Marianne Skees and her fiance, Michael Hussle, booked lessons… (photo by Nate Pesce )
June 02, 2011|By Jennifer Broadwaterjbroadwater@patuxent.com
With just five weeks until wedding bells ring, there are seating charts to be made, flowers to be ordered and playlists to be finalized.
But Bri Fletcher and Matt Terry put all that aside to spend their Friday evenings following the directions “slow, slow, quick-quick” over and over ... and over.
They, like a growing number of couples, want their first dance as husband and wife to rise above the hug and sway. They want a dance floor debut that sparkles (not to mention twirls, turns and dips).
Call it the “Dancing With the Stars” effect.

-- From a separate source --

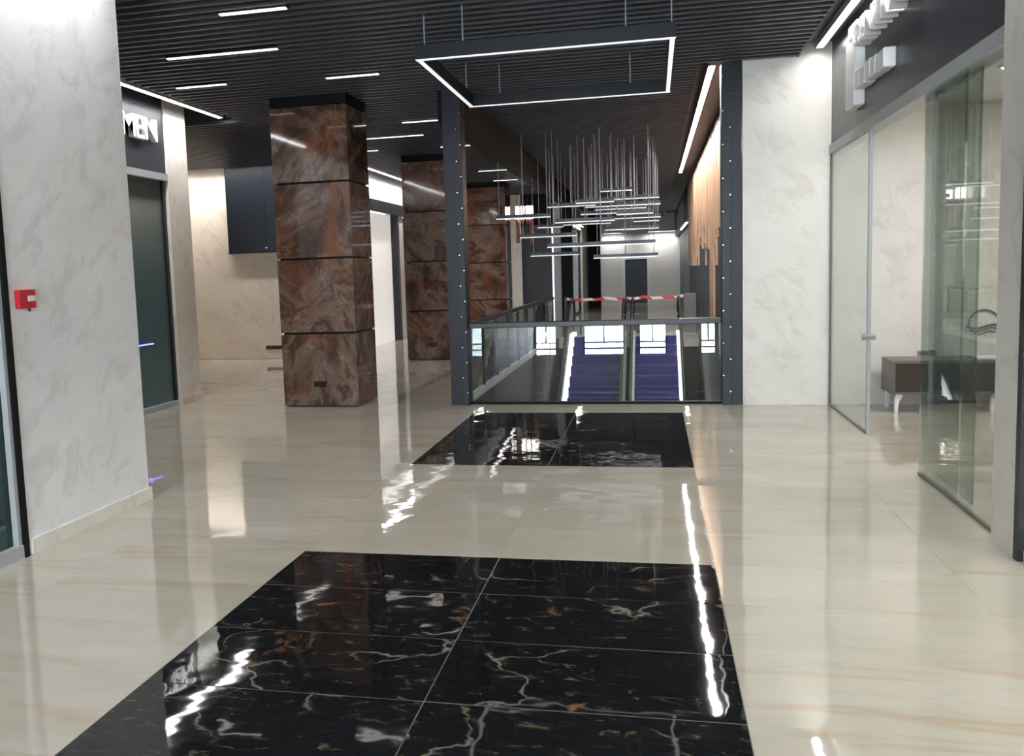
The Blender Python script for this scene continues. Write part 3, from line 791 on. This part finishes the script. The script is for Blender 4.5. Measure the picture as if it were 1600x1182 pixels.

So Bri and Matt booked five lessons in two-step at Studio Dans, in Marriottsville, where Samantha Redman serves as their choreographer and coach.
There are Redman’s terms, like promenade and port de bras (French for carriage of the arms), and then Bri’s interpretation — “spiderman fingers” and “that lasso-thing.”
But they reach a common ground, with Redman bowing to her clients’ less technical terms. “Don’t noodle it!” she calls above the strains of Tim McGraw’s “My Best Friend.”
“Have you ever seen Harry Potter when he has no bones in his arm? Yeah, it’s like that,” she explains.
The hour is filled with smiles and giggles exchanged between Matt and Bri.
By their third lesson, the couple looks comfortable. But for these two dancing neophytes, the first lesson resembled something like a gag reel.
“She laughed at me a lot,” recalls Matt. “The male is supposed to take the lead, and she was having trouble letting me do that.”
Adds Bri: “It was pretty funny. He kept stepping on my feet.”
‘A romantic side’
Redman, a director at Studio Dans, says her studio sees a boom in wedding dance lessons each spring and summer.
“People are just getting more adventurous,” she says. “It’s lovely working with these couples. You catch that buzz. You can see the excitement and love in their eyes. I tear up when I see them do it.”
Carlos Pabon, owner and director of That’s Dancing Ballroom & Dancesport Center, in Jessup, says he, too, is witnessing a revival of ballroom dancing.
“We’re getting back to partnership dancing. There’s a romantic side to it,” he says. “I think it’s nice we’re seeing this resurgence.”
Exposure on TV and in movies has helped, as have popular musicians like Michael Buble, whose jazzy throw-back style Pabon calls “awesome for ballroom.”
For some, the goal is to learn a choreographed dance — mostly foxtrots and rumbas — while others want basic footwork and carriage pointers under their belts.
But there are the unusual requests as well. One couple Pabon worked with mixed a sassy cha-cha with a smooth waltz, while others have opted for the drama of a tango. Yet another couple incorporated a “Wizard of Oz” theme into a Viennese waltz in which the groom played the role of the Tin Man and the bride was Dorothy (she gave him a heart).
‘Like Fred Astaire’
One of Pabon’s students, Gina Tzomides, included both of her leading men in dance lessons prior to her April 17 wedding. “I didn’t want to just stand there and sway like in middle school,” Gina says of her decision to book the lessons.
Gina and her fiancé, Matthew Folstein, took five lessons to learn a foxtrot to Jason Mraz’s “Lucky,” while her father got a lesson in basic waltz to prepare for their father-daughter dance to Steven Curtis Chapman’s “Cinderella” — a song that fittingly includes the line: “And I need to practice my dancing.”
“If 200 people are going to be staring at me, I want to look like Fred Astaire,” Tom Tzomides says, adding of his soon-to-be son-in-law: “I don’t want Matt to show me up.”
In just 45 minutes, the father of the bride went from joking about his dance abilities to beaming as he confidently led his daughter (her bright purple satin heels peeking out from her jeans) in a forward and back balance step and walking step, even throwing in a few changes in direction and turns.
During the lesson, Pabon reminded Tom Tzomides to take small, controlled steps, not to lead with his heel, and to avoid letting his arms sag.
“It’ll look like we’ve taken a lesson when we do this,” Tzomides says as he and his daughter practiced even the seemingly small details of walking onto the dance floor followed by a simple twirl and a hug.
According to both Pabon and Redman, the tempo of the chosen song determines what style of dance is most fitting.